Risks and uncertainties
While there are certainly many positive aspects to the acquisition, the deal does not come without potential headwinds. Over the past several years, class A industrial warehouses have seen significant cap rate compression, falling about 1.3% from 2013 to 5% today. The premium paid by Prologis valued Liberty's portfolio at a 4.7% cap rate, which is in line with current industry levels.
Although the price is in line with the industry, there has been an accelerating 9-month development cycle, which keeps upward pressure on the cap rates, with incredibly high demand pushing them downward. If there is a slowdown in demand growth the sector could see significant cap rate expansion. If cap rates return to elevated levels the value of Liberty’s portfolio could fall to below the purchase price, leaving Prologis underwater on the acquisition because of the premium they paid for the portfolio.
“I've been on many calls been asked as to do I think cap rate compression is going to continue and I've said no in the last three years and I've been dead wrong”
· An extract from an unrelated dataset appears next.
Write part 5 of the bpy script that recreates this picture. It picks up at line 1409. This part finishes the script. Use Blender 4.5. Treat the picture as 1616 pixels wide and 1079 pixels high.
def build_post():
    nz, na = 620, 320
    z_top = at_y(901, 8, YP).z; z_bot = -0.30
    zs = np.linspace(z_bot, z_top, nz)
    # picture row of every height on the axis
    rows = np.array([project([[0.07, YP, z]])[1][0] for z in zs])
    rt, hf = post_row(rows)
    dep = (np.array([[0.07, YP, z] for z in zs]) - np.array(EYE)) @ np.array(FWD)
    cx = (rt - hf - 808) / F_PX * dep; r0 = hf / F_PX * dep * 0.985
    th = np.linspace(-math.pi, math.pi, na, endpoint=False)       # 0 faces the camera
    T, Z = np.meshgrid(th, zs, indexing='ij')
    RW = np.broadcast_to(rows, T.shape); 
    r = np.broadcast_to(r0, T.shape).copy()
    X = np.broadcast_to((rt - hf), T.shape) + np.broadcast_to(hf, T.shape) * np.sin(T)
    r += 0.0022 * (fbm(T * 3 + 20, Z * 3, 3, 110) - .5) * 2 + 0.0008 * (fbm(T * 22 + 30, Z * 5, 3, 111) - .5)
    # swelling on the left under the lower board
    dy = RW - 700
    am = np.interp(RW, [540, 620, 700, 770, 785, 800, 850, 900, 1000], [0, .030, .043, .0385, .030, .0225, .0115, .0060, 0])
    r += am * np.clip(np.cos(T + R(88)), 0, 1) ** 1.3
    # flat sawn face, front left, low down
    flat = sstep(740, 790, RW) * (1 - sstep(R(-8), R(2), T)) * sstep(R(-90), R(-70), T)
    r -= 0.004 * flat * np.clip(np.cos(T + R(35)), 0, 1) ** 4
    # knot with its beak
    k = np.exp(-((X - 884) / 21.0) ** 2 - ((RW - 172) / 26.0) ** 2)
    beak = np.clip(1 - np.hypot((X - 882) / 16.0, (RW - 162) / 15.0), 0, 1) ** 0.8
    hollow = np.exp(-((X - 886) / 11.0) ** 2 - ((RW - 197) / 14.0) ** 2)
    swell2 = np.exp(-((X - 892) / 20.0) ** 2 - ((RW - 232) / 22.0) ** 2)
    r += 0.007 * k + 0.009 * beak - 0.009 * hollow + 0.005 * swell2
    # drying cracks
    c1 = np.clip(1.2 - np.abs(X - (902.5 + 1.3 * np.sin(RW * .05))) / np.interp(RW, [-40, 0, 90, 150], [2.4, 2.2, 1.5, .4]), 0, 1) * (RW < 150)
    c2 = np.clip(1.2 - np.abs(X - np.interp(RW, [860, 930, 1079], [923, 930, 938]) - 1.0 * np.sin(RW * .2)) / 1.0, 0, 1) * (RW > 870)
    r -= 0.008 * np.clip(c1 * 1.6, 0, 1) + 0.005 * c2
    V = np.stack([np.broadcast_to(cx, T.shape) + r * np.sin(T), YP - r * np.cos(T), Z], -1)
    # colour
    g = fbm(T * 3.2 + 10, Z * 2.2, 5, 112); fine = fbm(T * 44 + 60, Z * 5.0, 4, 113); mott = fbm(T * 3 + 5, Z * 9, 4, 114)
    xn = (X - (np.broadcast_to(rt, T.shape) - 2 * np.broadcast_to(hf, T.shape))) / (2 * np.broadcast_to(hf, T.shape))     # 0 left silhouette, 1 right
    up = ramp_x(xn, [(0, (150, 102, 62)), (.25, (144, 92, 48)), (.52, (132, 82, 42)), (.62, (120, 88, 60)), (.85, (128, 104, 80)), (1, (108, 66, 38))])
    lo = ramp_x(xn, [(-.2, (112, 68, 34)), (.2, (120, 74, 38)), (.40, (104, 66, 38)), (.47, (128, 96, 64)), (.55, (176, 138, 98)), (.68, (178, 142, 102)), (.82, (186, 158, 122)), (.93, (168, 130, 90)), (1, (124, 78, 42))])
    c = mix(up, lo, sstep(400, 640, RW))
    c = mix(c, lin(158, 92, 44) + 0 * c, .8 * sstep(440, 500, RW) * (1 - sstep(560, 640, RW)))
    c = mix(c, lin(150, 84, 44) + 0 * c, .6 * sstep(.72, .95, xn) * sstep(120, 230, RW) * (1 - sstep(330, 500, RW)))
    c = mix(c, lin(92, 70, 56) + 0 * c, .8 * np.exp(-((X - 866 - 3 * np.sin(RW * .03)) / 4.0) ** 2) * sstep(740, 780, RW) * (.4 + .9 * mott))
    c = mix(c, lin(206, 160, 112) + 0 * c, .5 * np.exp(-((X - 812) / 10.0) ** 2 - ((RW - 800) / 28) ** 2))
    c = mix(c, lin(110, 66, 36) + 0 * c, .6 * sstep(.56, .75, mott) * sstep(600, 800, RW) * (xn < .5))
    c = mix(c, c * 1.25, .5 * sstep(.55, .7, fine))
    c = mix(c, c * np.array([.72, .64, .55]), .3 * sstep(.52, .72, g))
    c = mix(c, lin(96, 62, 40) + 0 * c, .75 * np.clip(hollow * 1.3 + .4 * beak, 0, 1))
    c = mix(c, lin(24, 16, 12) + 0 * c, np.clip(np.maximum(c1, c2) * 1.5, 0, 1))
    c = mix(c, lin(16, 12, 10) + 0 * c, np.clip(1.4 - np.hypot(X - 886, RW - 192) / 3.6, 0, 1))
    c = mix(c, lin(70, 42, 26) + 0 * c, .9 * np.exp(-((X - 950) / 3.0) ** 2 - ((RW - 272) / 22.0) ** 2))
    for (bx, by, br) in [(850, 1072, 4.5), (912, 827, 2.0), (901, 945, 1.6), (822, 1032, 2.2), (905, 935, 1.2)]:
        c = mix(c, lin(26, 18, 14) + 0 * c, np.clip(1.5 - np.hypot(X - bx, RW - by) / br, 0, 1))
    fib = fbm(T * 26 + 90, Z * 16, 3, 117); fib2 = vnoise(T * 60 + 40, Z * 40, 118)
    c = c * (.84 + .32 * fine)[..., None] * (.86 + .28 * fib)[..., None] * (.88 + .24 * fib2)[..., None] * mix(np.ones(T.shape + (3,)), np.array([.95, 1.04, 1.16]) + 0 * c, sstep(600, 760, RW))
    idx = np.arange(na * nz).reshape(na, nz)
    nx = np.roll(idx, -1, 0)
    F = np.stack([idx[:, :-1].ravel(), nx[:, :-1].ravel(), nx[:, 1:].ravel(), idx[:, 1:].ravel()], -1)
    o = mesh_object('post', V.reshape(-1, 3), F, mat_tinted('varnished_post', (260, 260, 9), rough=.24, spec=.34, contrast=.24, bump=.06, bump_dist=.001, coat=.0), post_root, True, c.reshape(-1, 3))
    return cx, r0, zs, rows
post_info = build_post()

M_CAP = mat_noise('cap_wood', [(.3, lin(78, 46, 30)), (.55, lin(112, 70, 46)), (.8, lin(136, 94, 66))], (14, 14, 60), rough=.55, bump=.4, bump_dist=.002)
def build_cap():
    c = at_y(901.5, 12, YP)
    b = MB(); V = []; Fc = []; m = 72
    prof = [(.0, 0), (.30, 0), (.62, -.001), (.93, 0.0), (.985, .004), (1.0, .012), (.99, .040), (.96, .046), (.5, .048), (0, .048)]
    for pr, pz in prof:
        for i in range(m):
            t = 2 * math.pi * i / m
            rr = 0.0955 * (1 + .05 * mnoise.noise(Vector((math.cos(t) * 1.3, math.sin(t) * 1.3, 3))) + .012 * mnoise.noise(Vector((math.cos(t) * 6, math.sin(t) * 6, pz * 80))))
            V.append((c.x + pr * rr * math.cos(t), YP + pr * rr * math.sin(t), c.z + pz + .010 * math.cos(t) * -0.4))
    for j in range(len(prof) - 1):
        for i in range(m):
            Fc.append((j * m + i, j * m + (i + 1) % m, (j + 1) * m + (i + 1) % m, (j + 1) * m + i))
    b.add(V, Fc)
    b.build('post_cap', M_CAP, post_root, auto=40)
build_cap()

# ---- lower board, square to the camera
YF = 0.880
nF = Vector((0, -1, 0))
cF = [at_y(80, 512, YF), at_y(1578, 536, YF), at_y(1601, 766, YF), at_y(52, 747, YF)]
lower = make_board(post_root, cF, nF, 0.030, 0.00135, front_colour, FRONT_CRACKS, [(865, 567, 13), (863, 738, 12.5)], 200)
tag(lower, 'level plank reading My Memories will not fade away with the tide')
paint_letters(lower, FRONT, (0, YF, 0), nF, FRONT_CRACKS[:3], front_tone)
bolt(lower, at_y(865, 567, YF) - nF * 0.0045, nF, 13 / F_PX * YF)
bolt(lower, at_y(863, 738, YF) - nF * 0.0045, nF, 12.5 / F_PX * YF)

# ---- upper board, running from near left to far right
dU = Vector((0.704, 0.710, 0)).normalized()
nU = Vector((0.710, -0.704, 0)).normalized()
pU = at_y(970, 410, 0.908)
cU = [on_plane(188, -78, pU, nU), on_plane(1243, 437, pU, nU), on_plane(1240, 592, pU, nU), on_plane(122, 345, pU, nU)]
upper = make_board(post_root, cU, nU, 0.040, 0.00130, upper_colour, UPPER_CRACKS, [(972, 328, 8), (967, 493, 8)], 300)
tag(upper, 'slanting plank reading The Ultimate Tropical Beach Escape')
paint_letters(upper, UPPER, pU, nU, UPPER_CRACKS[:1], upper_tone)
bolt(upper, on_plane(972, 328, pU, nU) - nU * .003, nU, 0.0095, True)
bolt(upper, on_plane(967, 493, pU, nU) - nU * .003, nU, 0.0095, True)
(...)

Prologis chairman and CEO Hamid R. Moghadam.
Liberty is also facing the threat of increasing competition from Blackstone’s acquisitions. The private equity giant is attempting to capitalize on the e-commerce fueled a boom in logistics and warehouse demand. In June of 2019, Blackstone announced the largest private real estate deal ever when they disclosed their $18.7 billion dollar acquisition of U.S. logistics assets from GLP. The deal is a reflection of Blackstone's willingness to spend, as they have spent about $70 billion on logistics and warehouse REIT acquisitions in the past few years. These acquisitions have grown their portfolio in the sector to an impressive 360 MSF, more than double the size of Prologis’ next closest competitor. If Blackstone were to take this portfolio public, as they did with Invitation Homes in 2017, this could shake up the sector and increase risks and uncertainty for Prologis.